- **Required work**
Return a copy of each line that holds the string "scene".

- **Task data**

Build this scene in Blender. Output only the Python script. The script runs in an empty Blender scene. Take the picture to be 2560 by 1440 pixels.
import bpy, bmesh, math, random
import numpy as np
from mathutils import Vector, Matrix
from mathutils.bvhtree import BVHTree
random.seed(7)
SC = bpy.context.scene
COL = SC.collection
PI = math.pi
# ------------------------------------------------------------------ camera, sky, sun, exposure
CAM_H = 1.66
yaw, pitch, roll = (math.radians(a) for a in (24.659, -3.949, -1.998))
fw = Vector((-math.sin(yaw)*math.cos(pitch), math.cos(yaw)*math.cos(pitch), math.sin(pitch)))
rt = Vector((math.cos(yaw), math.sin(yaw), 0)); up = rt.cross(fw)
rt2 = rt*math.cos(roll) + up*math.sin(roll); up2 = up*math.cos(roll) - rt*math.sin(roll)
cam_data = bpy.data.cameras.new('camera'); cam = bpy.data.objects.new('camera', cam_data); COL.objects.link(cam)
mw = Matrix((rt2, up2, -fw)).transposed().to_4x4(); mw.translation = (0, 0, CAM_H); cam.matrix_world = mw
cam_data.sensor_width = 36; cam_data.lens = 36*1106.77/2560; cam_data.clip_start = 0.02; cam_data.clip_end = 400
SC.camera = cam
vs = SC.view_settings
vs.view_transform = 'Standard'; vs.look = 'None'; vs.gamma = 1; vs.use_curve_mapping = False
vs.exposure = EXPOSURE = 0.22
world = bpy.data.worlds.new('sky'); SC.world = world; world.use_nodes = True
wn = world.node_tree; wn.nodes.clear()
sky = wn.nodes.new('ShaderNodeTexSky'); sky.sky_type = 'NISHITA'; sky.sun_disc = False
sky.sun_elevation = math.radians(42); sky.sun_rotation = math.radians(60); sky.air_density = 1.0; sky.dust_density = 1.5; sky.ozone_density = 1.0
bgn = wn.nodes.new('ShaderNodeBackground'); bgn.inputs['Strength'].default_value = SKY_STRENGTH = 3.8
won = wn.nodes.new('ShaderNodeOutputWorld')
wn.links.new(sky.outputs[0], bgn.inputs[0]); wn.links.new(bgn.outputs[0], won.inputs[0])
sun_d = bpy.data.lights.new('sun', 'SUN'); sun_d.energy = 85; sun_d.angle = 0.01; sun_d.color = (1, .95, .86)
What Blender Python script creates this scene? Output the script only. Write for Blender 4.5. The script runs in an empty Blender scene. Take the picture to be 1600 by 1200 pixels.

- **Answer to the problem**
Build this scene in Blender. Output only the Python script. The script runs in an empty Blender scene. Take the picture to be 2560 by 1440 pixels.
SC = bpy.context.scene
What Blender Python script creates this scene? Output the script only. Write for Blender 4.5. The script runs in an empty Blender scene. Take the picture to be 1600 by 1200 pixels.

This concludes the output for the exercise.